The Naming of the Beasts brings a lot of the storylines in Mike Carey's excellent Felix Castor series to a close. I've seen in interviews that he plans to do at least one more, but if he stops here, the series will feel complete.
In one sense, it's a satisfactory conclusion. Asmodeus has been a thorn in Castor's side since the first novel, and a confrontation was bound to come. Carey makes Castor work hard for a chance, and the climactic showdown never feels cheap. Also, Carey's prose is as good as ever, making him pretty much the best writer I've read in the urban fantasy field. (Which I suppose is damning with faint praise, given that his competition is the likes of Jim Butcher; so I should say instead that he's one of best writers in the mainstream fantasy business. Not in the overdone purple prose sense of, say, Patrick Rothfuss, but more like a Raymond Chandler, with the deft strokes of characterization in just a few words, the occasional simile that's just right, and so on).
On the other hand, the plot feels a little mechanical, in a way that the other Castor books have managed to avoid.

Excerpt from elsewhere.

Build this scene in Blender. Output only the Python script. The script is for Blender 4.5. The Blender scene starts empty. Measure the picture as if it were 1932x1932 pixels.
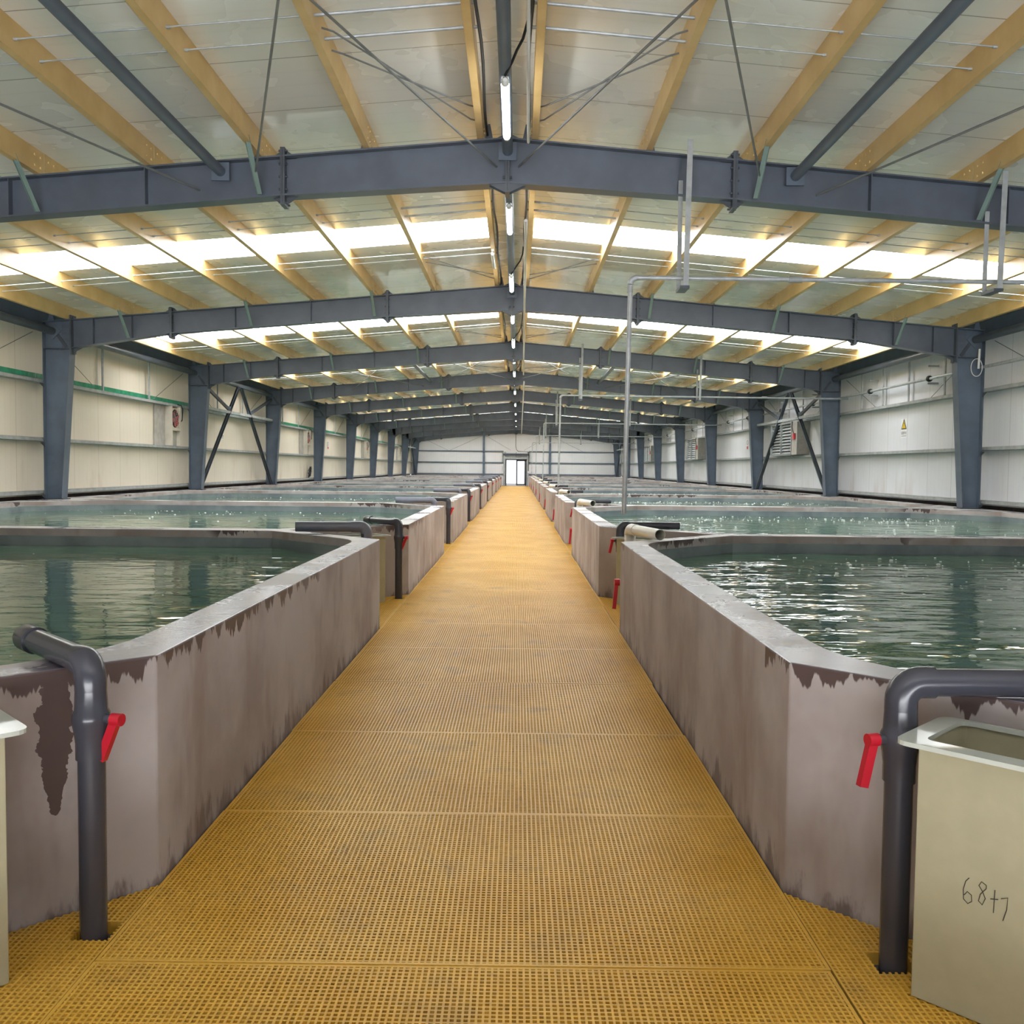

It felt a little like a video game -- Castor goes to Macedonia, and ends up with a seemingly irrelevant bit of junk, but it turns out to be useful against Asmodeus; then he meets with a guy whose secret seems worthless, but it turns out to be useful against Asmodeus, and so on.
On the third hand, Castor also has a set of run-ins with Jenna-Jane Mulbridge, and these are very well handled.
In the end, it's a book you just have to read if you've already read the other Castor books (and if you haven't, you should!), and my mild misgivings don't prevent it from being a very solid novel.